The new bill exempts those who have permission to carry the materials or those who are carrying them for a job related purpose.
“We’re not talking here about your paperboy. We’re talking about criminals,” Mr. Vallone said. “There’s no good excuse for anyone under 21 to be walking around the streets with a can of spray paint.”
The bill also raises fines for misdemeanor graffiti violations to $1,000 from $500 and increases the possible jail term to a year from three months. Youthful violators of the new possession ban face a fine of $250 and 15 days in jail.
The final versions of the three bills met little opposition from City Council members, but one lawmaker, Erik Dilan of Brooklyn, voted against the bill that holds commercial and residential property owners responsible for graffiti on their buildings.
“People that own buildings that are victims of vandalism are essentially crime victims,” Mr.
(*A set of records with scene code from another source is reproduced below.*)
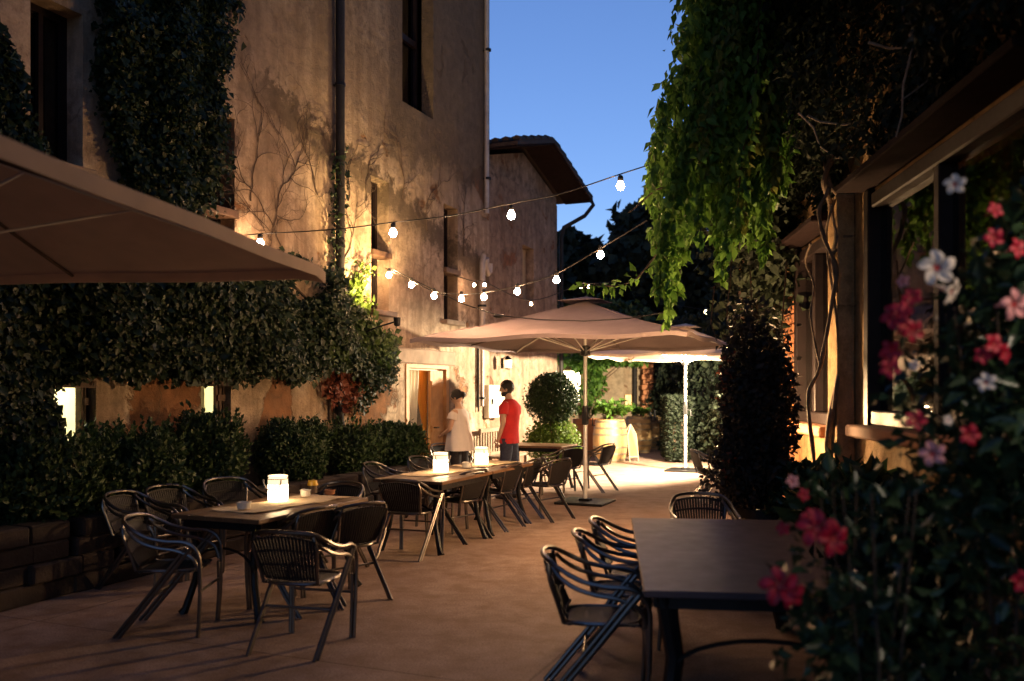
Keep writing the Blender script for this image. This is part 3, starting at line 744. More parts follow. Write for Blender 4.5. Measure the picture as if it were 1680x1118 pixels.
# ------------------------------------------------------------------ tables
def table(c, d, L, Wd, label, mat='table_wood', h=.74, group=None, boards=5, leg=.05):
    t = thing('bistro_table', label, 'table', (c[0], c[1], 0), math.atan2(d[1], d[0]), group)
    tp_ = MB()
    for i in range(boards):
        w = Wd/boards; tp_.box((0, -Wd/2+w*(i+.5), h-.016), (L, w-.0025, .032), bev=.004)
    obj('tabletop', tp_, MAT[mat], t)
    obj('apron', MB().box((0, -Wd/2+.06, h-.065), (L-.16,.025,.06)).box((0, Wd/2-.06, h-.065), (L-.16,.025,.06)).box((-L/2+.07,0,h-.065), (.025,Wd-.15,.06)).box((L/2-.07,0,h-.065), (.025,Wd-.15,.06)), MAT['iron'], t)
    for sx in (-1, 1):
        for sy in (-1, 1):
            x, y = sx*(L/2-.1), sy*(Wd/2-.1)
            obj('leg', MB().tube([(x,y,h-.04),(x-sx*.03,y-sy*.05,h*.55),(x-sx*.015,y-sy*.03,.25),(x+sx*.02,y+sy*.03,.04),(x+sx*.03,y+sy*.05,.0)], [leg*.6,leg*.5,leg*.5,leg*.55,leg*.75], 8), MAT['iron'], t, True)
        x = sx*(L/2-.1)
        obj('scroll_brace', MB().tube([(x, (Wd/2-.13)*math.cos(a), .34+.16*math.sin(a)) for a in [math.pi*k/12 for k in range(13)]], .011, 6), MAT['iron'], t, True)
    return t
C1 = Vector((-1.86, 6.98, 0)); C2 = Vector((-.58, 10.02, 0))
table(C1, Ul, 1.42, .8, 'dark wooden table with one glowing jar on its runner')
table(C2-U*.62, Ul, 1.22, .8, 'lit wooden table, nearer half of the pair with two glowing jars', group='tables pushed together')
table(C2+U*.62, Ul, 1.22, .8, 'lit wooden table, farther half of the pair with two glowing jars', group='tables pushed together')
table((.42, 14.75), Nl, 1.15, .8, 'empty table under the umbrella behind the man in red')
table((1.27, 5.09), (.11,.994), 2.30, 1.1, 'large bare dark table at the front right with a soft reflection', 'dark_table', boards=1, leg=.085)
table((3.95, 13.2), (1,.05), 1.2, .75, 'dark table mostly hidden behind the shrub on the right', 'dark_table', boards=1)

# ------------------------------------------------------------------ things on the tables
def on(px, py, h=.74):
    Y = (EYE-h)*F/(py-HY); return Vector(((px-HX)/F*Y, Y, h))
def runner(c, d, L, Wd, label, seed):
    t_ = Vector((d[0], d[1], 0)); n_ = Vector((-d[1], d[0], 0)); r = random.Random(seed); ph = r.uniform(0, 6)
    def fn(u, v):
        x = (u-.5)*L; y = (v-.5)*Wd*(1+.05*math.sin(u*9+ph))+.012*math.sin(u*17+ph)
        e = abs(v-.5)*2
        z = .0045+.0035*(1+math.sin(u*23+ph+v*5))*(e**2)+.002*(1+math.sin(v*15+u*7))
        return Vector((c[0], c[1], .74)) + t_*x + n_*y + Vector((0,0,z))
    o = obj('table_runner', MB().grid(fn, 60, 16, .0035), MAT['burlap'], None, True)
    return tag(o, label, 'table runner')
RD = rotv(Ul, -4)
runner(on(466, 827), RD, 1.12, .42, 'wrinkled burlap runner under the single glowing jar', 1)
runner(on(714, 776)+Vector((.02,0,0)), RD, .92, .40, 'burlap runner under the nearer of the two glowing jars', 2)
runner(on(800, 762), RD, .95, .40, 'burlap runner under the farther of the two glowing jars', 3)
def jar(p, label, sc=1.0, turn=0.0):
    t = thing('jar_lantern', label, 'lantern', p+Vector((0,0,.0115)), turn, 'candle jars on the tables')
    h = .205*sc; r = .079*sc
    g = obj('glass', MB().lathe([(r*.2,0),(r*.94,.002),(r,.015),(r*1.0,h*.64),(r*.93,h*.64),(r*.94,.02),(r*.2,.014)], 32, cap=True), MAT['candle_glass'], t, True)
    obj('rim', MB().lathe([(r*.94,h*.645),(r*1.0,h*.645),(r*1.0,h*.80),(r*.97,h*.87),(r*.90,h*.93),(r*.90,h*.945),(r*.99,h*.95),(r*1.0,h*.985),(r*.97,h),(r*.9,h),(r*.86,h*.95),(r*.94,h*.80),(r*.94,h*.645)], 32, cap=False), MAT['jar_rim'], t, True)
    obj('candle', MB().lathe([(.035*sc,.016),(.035*sc,.085*sc),(.004,.085*sc),(.003,.10*sc)], 16), MAT['ceramic'], t, True)
    obj('handle', MB().tube([(r*1.05*math.cos(a), -r*1.03-.01+.012*abs(math.cos(a)), h*.86-.085*sc*math.sin(a)**.8 if math.sin(a) > 0 else h*.86) for a in [math.pi*k/18 for k in range(19)]], .006*sc, 6)
        .tube([(r*1.02*math.cos(a), r*1.02*math.sin(a), h*.87) for a in [2*math.pi*k/24 for k in range(25)]], .0035*sc, 6, False), MAT['pipe_zinc'], t, True)
    return t
jar(on(456, 824), 'glowing jar with a wire handle alone on the nearest burlap runner', 1.0, R(-20))
jar(on(723, 776), 'glowing jar nearer to us on the two jar table', 1.03, .4)
jar(on(790, 763), 'glowing jar farther away on the two jar table', 1.0, 1.1)
def cup(p, label, r=.042, h=.055, name='sugar_pot', mat='ceramic', cat='pot'):
    t = thing(name, label, cat, p+Vector((0,0,.0115)))
    obj('bowl', MB().lathe([(r*.6,0),(r*.92,.004),(r,h*.3),(r*.97,h*.75),(r*1.06,h*.9),(r*1.06,h),(r*.95,h),(r*.88,h*.8),(r*.88,h*.3),(r*.3,.012)], 24), MAT[mat], t, True)
    obj('rim', MB().tube([(r*1.03*math.cos(a), r*1.03*math.sin(a), h-.002+.0035*math.cos(3*a)) for a in [2*math.pi*k/24 for k in range(25)]], .0045, 6, False), MAT[mat], t, True)
    return t
cup(on(501, 817), 'white sugar pot right of the single glowing jar')
cup(on(400, 838), 'pale glass bowl left of the single glowing jar', .05, .05, 'glass_bowl', 'ceramic', 'bowl')
cup(on(767, 769), 'white ashtray bowl between the two glowing jars', .06, .06, 'ceramic_bowl', 'ceramic', 'bowl')
cup(on(541, 812)-Vector((0,0,.0105)), 'small brown clay dish at the far end of the single jar table', .045, .04, 'clay_dish', 'terracotta', 'dish')
mj = thing('honey_jar', 'small dark jar with a yellow lid behind the white sugar pot', 'jar', on(513, 810)+Vector((0,0,.001)))
obj('glass', MB().lathe([(.03,0),(.038,.003),(.038,.06),(.034,.07),(.01,.071)], 20), MAT['old_wood'], mj, True)
obj('lid', MB().lathe([(.045,.072),(.045,.085),(.038,.115),(.02,.118)], 20), MAT['mustard'], mj, True)

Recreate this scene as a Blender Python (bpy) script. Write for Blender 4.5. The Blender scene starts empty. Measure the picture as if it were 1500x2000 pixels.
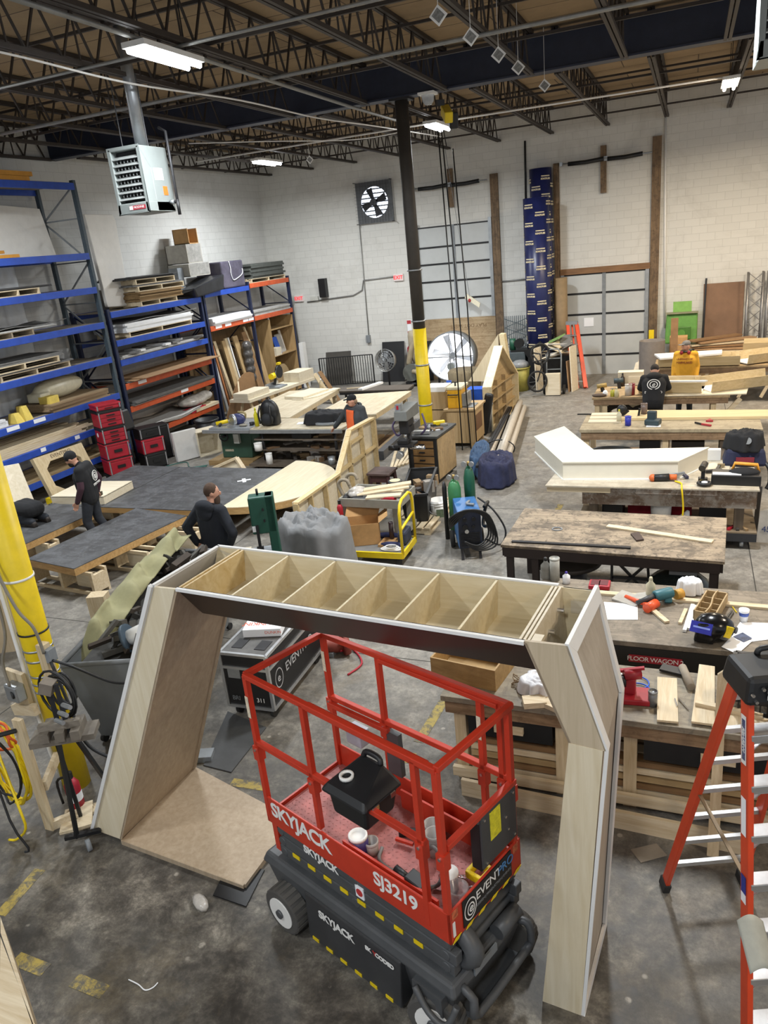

Dilan, a Democrat, said, adding that it was “fundamentally wrong” to punish owners for violations they didn’t commit. “Most property owners don’t want graffiti on their buildings and want to do the right thing,” he said.
The bill mandates that owners of commercial buildings or residential buildings with six or more units must remove graffiti within 60 days of a city notice or face a fine of up to $300. Building owners also can petition the city to remove the graffiti free of charge.
The new laws come nearly a year after Mayor Bloomberg, citing a growing quality of life problem, announced an anti-graffiti initiative in his State of the City address. A spokesman for the mayor, Jordan Barowitz, said Mr. Bloomberg supported the measures as “valuable tools in the city’s war on graffiti.”
The mayor on Thursday also is expected to sign into law an amendment to the noise code and a measure creating a commission to study ways to increase broadband Internet access across the city.